Está de luxe. Damitas corriendo. Chavales pedaleando. Un par de mensos mamandose aún. Y un madrero de huevoncitos caminando como su servilleta.
Más que otra cosa, me ha traído aquí la crudota moral que cargo encima. Después de la pedota de ayer con los fotógrafos, no encontré otra forma más “divina” de pagar mi culpa que viniendo a la caminata matutina.
No crean que estoy muy a gusto. No crean que vivo y muero por venir a “devorar” kilómetros en el bulecas. La barrigota que me cargo es la mejor muestra de ello.
Mi barriga es otro pedo. Es una combinación de exceso de comida (mala, no muy nutritiva, por cierto) y de la otra cosa (¡hic!). Ya llevo mucho tiempo con ella. Tanto, que me he encariñado y no creo desprenderme de su muy grata compañía. Otros no la ven muy grata. Me vale un sorbete. La estética hace tiempo que para mí es letra muerta. Estética, para éste servilleta, je, je, es un lugar en donde la gente va para que le arreglen el cabello. ¡Jo, jo!. Mal chiste. Lo sé. Me importa poco.
Luego de media hora, quizá, me largaré a mi casa. Me daré un baño. Me rascaré la panza y también lo que ya se están imaginando. No desayunaré porque, la neta, traigo el estómago hecho un asco.
Pinche Arce, pinche Díaz, pinches amigos sonsacadores que apenas llegó al local de los fotógrafos comienzan a acosarme con las cervezas.
¿Alcohólico? ¡Mmmmmh! No creo. Pero a fin de cuentas el término me vale un soberbio cacahuate. Yo disfruto la compañía de mis amigos. La cerveza es puro y llano complemento.
La primera vez que llegue a ese sacrosanto sitio tuve algo de miedo. Me daba cosa ver como el Chekas y el Toloc le metían con ganas a todo lo que oliera a alcohol y los embruteciera. Por momentos pensé que hasta arsénico que les dieran se lo tomaban muy campantemente.
La ida al sacrosanto sitio es una adicción para muchos de nosotros. Adicción, esa es la palabra correcta. Es como una especie de Meca a la cual invariablemente tenemos que llegar día con día. Es como el fin de las procesiones en mi pueblo. Lo mejor, lo esperado, el clímax de todo lo que se hizo durante el día, ya que viene la comilona y la chupadera.

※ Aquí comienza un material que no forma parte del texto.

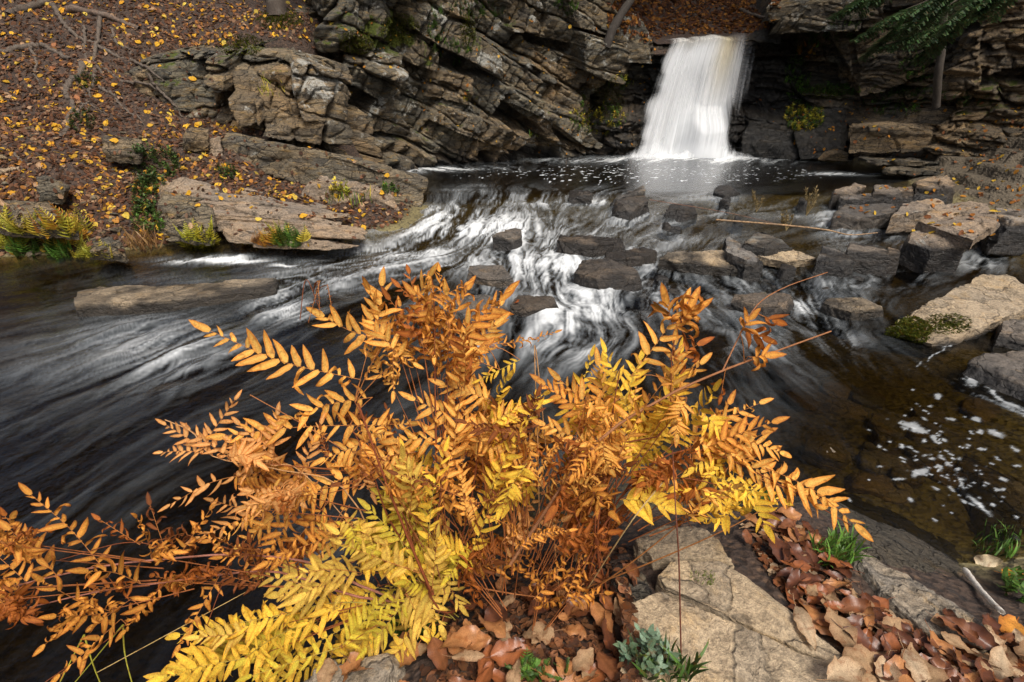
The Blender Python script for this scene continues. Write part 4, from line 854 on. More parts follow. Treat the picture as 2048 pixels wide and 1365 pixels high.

No sé si usted me entienda. Probablemente no porque usted no se encuentra en mis zapatos. Pero amo todo lo que huela al “Cilantro”, al gorrón de mi compadre el “Mosco”, al “Chich” Díaz, al viejito de don Arce, que se escapa del asilo pasadito el mediodía y luego llega sobornando a los encargados para que le permitan la entrada a deshoras de la noche. Adoro al Froy, ese cristianito, peludito, por el que a simple vista nadie daría un peso, pero que en el fondo-no de la bahía-, es quien mantiene el sacrosanto sitio del cual les hablo. Froy barre, Froy cocina, Froy hace los mandados y tantito falta que vaya y se acueste a rascarle la pancita al “Cilantro”, cuando el legendario fotorreportero, ya con media docena de caguamas en el buche, va y se tiende en la cama a echarse la primera roncada de la jornada.
Disculpen tanto recordatorio. Disculpen que haya abierto el pomo de las esencias. La caminata matutina me ha puesto muy sensible. Muy filósofo, muy intelectual, digamos. Aquí estoy, bien mojado, sudando como un marrano al lado del caldero en donde irremediablemente terminará convertido en chicharrones y carnitas.
Listo. A otra cosa mariposa. Estoy seguro que la caminata no me exprimió la grasa un solo gramo, pero me vale un cacahuate. Era simplemente una crudita moral que ya he pagado.
¡Arreee, es sábado y seguimos cabalgando!